On the other hand, annualized return calculates the average rate of return per year over a given investment period. It considers the compounding effect by assuming the investment's return is compounded annually. This allows investors to compare the performance of investments with different time horizons on an equal basis and evaluate their average annual growth rate. The annualized return provides a standardized metric for assessing long-term investment performance.
Use Annual Returns for Long-term Financial Goals
Utilizing annualized returns is essential for long-term financial goals. When planning for objectives like retirement, education funding, or wealth accumulation over several years, it's crucial to understand the average annual growth rate of investments clearly. By considering annualized returns, investors can evaluate the performance of their portfolio over time, accounting for compounding effects.

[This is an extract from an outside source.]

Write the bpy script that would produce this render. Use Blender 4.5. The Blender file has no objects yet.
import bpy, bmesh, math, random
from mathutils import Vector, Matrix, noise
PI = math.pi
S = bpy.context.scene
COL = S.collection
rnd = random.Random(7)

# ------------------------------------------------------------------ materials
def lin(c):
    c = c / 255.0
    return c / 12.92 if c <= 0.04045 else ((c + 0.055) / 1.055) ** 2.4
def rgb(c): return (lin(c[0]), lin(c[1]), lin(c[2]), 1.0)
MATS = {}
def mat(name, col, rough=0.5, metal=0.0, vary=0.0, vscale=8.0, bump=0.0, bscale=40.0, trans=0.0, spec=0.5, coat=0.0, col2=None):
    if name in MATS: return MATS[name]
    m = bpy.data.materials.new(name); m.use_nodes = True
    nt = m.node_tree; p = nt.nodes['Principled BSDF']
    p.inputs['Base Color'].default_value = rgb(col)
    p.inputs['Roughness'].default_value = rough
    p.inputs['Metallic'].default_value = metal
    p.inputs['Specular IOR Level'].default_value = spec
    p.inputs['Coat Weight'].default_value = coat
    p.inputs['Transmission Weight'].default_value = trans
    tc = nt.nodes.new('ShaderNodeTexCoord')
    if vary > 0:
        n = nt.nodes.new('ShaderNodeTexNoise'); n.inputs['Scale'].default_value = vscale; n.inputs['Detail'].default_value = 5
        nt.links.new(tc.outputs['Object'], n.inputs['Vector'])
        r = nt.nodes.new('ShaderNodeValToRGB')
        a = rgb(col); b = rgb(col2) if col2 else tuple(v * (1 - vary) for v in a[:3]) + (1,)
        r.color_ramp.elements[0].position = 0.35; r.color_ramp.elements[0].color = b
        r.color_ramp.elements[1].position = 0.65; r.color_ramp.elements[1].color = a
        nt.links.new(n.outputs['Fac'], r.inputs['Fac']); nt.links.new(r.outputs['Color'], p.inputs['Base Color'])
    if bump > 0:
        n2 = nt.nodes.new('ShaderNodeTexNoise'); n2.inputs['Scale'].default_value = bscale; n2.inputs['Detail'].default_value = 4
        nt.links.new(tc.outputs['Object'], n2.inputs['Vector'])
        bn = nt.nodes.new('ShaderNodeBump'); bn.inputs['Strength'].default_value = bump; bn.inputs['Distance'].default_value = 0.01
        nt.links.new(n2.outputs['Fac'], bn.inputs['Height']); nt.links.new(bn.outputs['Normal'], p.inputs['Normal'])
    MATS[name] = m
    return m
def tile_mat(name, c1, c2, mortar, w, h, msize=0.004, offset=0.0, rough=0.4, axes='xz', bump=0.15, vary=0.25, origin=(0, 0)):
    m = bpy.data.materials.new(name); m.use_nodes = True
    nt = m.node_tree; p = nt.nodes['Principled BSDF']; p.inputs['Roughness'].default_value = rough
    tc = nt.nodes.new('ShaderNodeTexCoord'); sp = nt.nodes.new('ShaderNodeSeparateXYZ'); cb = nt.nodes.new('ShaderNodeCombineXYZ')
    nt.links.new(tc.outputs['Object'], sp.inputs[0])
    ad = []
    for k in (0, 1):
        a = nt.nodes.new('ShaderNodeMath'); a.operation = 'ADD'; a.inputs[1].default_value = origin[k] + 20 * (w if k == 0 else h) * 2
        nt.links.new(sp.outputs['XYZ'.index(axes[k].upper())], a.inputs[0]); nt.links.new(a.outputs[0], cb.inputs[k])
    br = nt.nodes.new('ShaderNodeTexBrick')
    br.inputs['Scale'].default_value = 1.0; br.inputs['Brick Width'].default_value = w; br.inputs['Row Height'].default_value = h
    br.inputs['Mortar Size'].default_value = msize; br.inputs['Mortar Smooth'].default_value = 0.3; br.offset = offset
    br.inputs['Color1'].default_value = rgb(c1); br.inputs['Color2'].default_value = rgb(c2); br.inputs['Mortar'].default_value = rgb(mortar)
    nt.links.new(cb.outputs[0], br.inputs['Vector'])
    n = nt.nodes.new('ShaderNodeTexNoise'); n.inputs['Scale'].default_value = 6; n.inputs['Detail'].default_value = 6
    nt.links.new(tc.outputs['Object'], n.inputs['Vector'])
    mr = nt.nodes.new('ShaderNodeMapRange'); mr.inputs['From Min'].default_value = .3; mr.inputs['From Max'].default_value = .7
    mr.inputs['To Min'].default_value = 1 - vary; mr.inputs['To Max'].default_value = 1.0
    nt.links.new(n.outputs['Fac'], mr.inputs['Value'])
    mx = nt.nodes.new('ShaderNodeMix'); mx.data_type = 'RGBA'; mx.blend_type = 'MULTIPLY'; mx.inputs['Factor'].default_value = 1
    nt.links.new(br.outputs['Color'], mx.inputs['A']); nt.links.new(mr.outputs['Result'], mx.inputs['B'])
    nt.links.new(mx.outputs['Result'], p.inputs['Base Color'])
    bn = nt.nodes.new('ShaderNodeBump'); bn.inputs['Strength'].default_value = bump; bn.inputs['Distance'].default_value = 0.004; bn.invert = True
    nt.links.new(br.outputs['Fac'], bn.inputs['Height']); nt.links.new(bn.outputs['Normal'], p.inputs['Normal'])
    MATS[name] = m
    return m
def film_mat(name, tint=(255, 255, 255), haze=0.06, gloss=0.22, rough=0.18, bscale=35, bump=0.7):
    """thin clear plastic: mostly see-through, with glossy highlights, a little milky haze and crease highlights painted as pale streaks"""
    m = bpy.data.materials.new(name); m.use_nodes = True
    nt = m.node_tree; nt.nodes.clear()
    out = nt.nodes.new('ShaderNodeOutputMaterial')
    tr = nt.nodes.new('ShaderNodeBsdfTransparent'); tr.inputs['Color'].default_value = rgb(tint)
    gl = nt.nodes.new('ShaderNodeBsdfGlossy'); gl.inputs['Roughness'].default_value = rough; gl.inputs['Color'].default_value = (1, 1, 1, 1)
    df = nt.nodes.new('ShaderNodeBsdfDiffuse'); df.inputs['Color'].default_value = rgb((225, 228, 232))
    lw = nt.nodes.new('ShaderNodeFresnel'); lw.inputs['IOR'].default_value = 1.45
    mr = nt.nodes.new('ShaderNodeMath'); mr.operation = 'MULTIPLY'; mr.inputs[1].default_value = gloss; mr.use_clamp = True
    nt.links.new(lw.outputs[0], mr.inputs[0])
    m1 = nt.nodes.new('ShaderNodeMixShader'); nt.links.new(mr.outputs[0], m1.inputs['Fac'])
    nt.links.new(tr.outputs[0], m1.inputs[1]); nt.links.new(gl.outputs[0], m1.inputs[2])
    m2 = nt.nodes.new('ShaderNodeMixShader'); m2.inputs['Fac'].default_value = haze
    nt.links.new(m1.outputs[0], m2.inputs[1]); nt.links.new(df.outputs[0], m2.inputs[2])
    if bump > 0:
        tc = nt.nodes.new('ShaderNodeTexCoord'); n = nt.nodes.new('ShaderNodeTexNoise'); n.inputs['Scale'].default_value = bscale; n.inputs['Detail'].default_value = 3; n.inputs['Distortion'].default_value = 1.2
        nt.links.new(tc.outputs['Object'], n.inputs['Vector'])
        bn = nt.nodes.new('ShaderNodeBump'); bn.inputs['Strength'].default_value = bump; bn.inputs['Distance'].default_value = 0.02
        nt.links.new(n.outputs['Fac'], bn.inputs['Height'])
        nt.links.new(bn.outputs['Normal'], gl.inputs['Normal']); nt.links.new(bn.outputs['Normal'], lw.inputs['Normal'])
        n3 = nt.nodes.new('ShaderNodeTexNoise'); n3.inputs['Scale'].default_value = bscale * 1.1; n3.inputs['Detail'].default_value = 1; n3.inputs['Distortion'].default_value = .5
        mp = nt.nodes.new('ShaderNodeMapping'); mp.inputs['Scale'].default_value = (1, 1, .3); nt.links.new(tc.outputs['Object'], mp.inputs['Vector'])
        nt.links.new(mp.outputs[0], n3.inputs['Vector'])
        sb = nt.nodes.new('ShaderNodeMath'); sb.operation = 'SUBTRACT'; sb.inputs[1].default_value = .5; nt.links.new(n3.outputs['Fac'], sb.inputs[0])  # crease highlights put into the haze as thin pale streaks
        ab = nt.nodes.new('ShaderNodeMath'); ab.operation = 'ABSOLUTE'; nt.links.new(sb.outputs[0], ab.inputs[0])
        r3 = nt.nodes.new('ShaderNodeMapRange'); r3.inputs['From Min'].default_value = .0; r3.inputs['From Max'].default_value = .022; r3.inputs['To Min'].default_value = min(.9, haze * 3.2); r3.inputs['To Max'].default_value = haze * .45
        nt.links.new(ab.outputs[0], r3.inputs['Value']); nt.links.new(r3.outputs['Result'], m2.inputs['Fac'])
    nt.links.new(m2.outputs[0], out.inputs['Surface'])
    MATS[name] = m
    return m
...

The History of Absolute Return Funds
The origins of absolute return funds can be found in the latter half of the 20th century. They came into being as a response to the demand for investment methods that would produce profitable returns independent of the state of the market, giving investors a potential substitute for conventional benchmark-driven funds.
Concluding Note
Absolute return in mutual funds in India have gained popularity as investment vehicles that strive to deliver positive returns irrespective of market movements. With their flexible investment approach, active management, and focus on absolute performance, these funds offer potential diversification and risk management benefits to investors seeking consistent returns in varying market conditions.